Today the rain is heavy, and so is my heart.  I feel more desperate than ever for a touch of something more than mundane.  My yearning for deeper meaning has collided head on with every ounce of my natural being, and I'm left feeling alone, so alone. 

It is easy to write about "clinging to the promise" when my spirits are high, but when it comes to offering those words of hope to myself, my advice seems much to difficult to take.  But even in the moment of my agony, I fight to look past my short-sighted human picture, into reality, where my God is present, alive, and active in my life. 

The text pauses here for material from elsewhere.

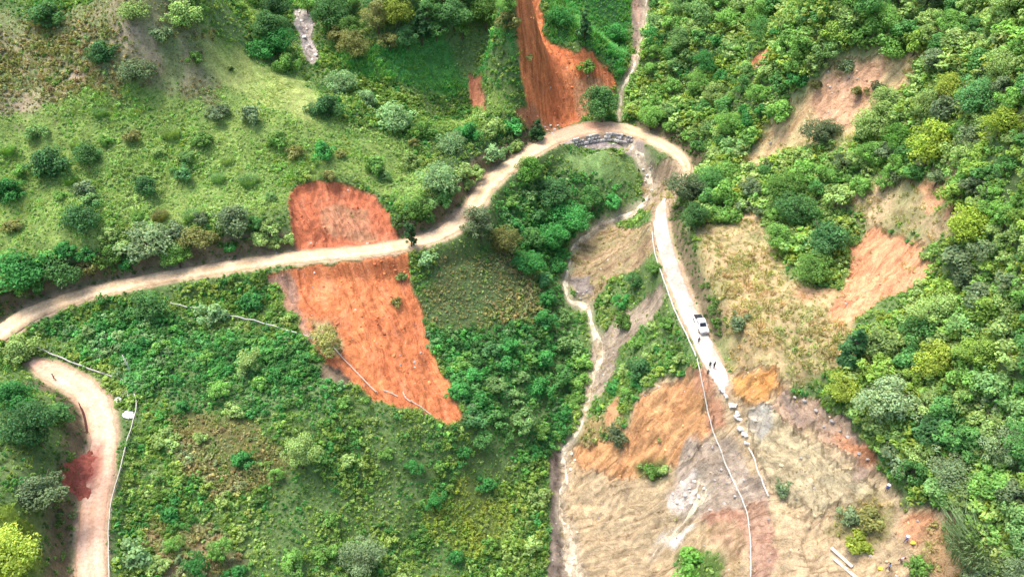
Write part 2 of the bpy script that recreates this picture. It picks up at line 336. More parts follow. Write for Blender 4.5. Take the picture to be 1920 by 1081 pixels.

Despair is a feeling that can send us one of two places.  We either step into the agonous prison of our own minds, or run to the arms of a loving God.  Think about it for a second.  If you are not already feeling that way, try your best to connect with those times when you do.  Whether it's from overwhelming stress, that sin that keeps creeping back in your life, or unfortunate circumstances that seem just too heavy for your human shoulders, we all know the feeling.  In the moment, it never feels this way, but those are quite possibly the most pivotal times of our lives.  I would describe my level of desperation today as haunting.  Very immense pain and regret.  But I recognize I am left with a choice.  If I choose to live by my emotions, I also choose to step into that miserable place where all I am left with is my negative thoughts.  But I do have another choice.  We are never subject to misery alone.  Don't we get it! Unlike the rest of the world, we have a hope.  Today I choose to cling to a promise.  A promise that brings life even when I don't feel like I deserve it.